Doing Stuff

What have I been doing? I ask that because I’ve been poking around friends’ blogs/journals/whatever, and have been thinking to myself, what is it that I do, when I’m not at work, when I have free time? I haven’t read a book in about a month.

But I guess I have been doing stuff. Cooking, some – made some shallow-fried chicken last week that was pretty tasty, and easy enough to do that it could be a “regular” recipe, as well as braised some baby back ribs that turned out well, but could have been better with some tweaking to the sauce. Both were Alton Brown recipes, and both were easy enough that it reminds me why I like cooking, and why I like home-cooked food. It’s fun, essentially, assembling food and turning it into something else, and even more fulfilling when you can make changes to it that you feel improve things, and get other people to enjoy it, as well. The sad thing is, though, that both those recipes take planning, and though frying the chicken only takes about an hour of actual time, that puts dinner back to something like 8:30pm if I try to cook on a *regular* night back from work. The ribs were a four and a half hour process – most of which was sitting there while the oven did its thing, but the point being, I can’t make that recipe, except on the weekends, ever. Which sucks.
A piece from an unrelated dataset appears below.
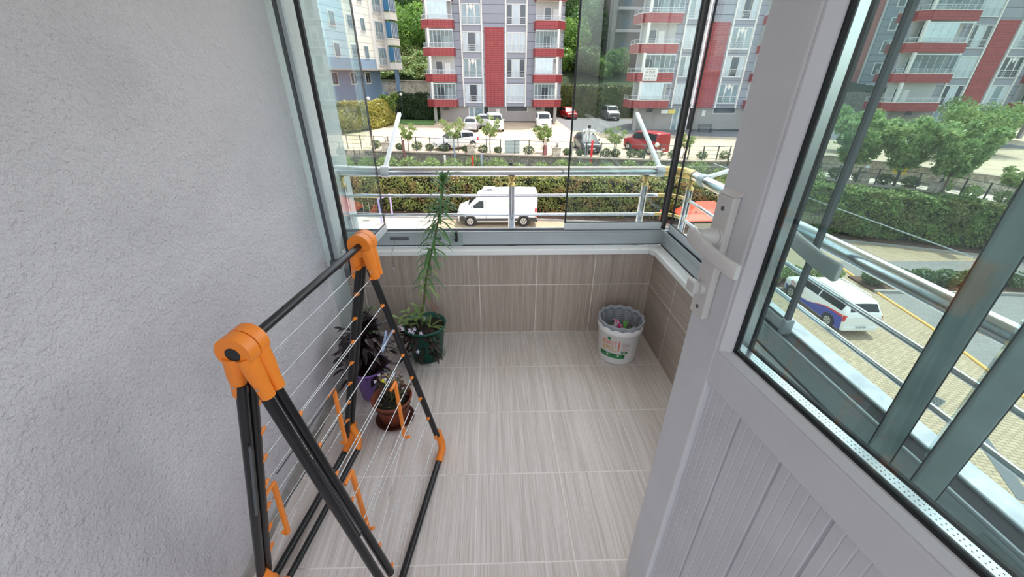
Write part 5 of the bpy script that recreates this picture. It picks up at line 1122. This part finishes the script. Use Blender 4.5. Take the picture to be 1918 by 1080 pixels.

Other’n that, been brainstorming on design ideas for work, despite the fact that my input counts as much as any other schmuck peon – still, might as well have *good* schmuck-peon input as anything else. And working on the art assets for a GBA game I’m developing with some of my peeps, for a contest whose deadline’s in December.

Also been playing Halo 2 – despite a lot of derision over the single-player campaign, I’m enjoying it as much, if not more than I thought I would, and the multiplayer is absolutely phenomenal. It introduces a whole new paradigm to online play – one that I think will be adopted by the Live service in general – where the “party” is the central unit around which games are created, and not individual players. There’s also an excellent ranking system and matchmaking service, that provides almost uniformly well-matched, and challenging opponents for a wide variety of game types. It’s great stuff, extremely high quality, addictive, and really goddamn fun to boot.

Oh – and in case anyone’s wondering – the Roomba is awesome. It’s not a particularly powerful vacuum, but the ability to run it when you’re not at home, and for it to run for two hours solid lets it clean up the house, passively, much better than I’d have expected it to. I used to sit there and ball up little bits of Mobius’ shed fur, but all I need to do now is run the Roomba, and it’ll pick up 90% of it for me passively. To get the *real* dirt out of the rug will require a vacuuming with a real vacuum, but the contribution the Roomba makes to our quality of life was definitely worth the $140 it cost.

3 comments

  1. A_B says:

    Do you ever check out Cooks Illustrated? I think they have, arguably, the best recipes for anything they provide recipes for. I would give them the edge over Alton Brown in terms of final food product, with Brown edging them in the “presentation of information” department.

    A_B

  2. Seppo says:

    I don’t have a subscription to Cooks’ Illustrated, but I do have Here in America’s Test Kitchen, and I watch the show from time to time. I made their Chili recipe a couple times, and it’s fantastic.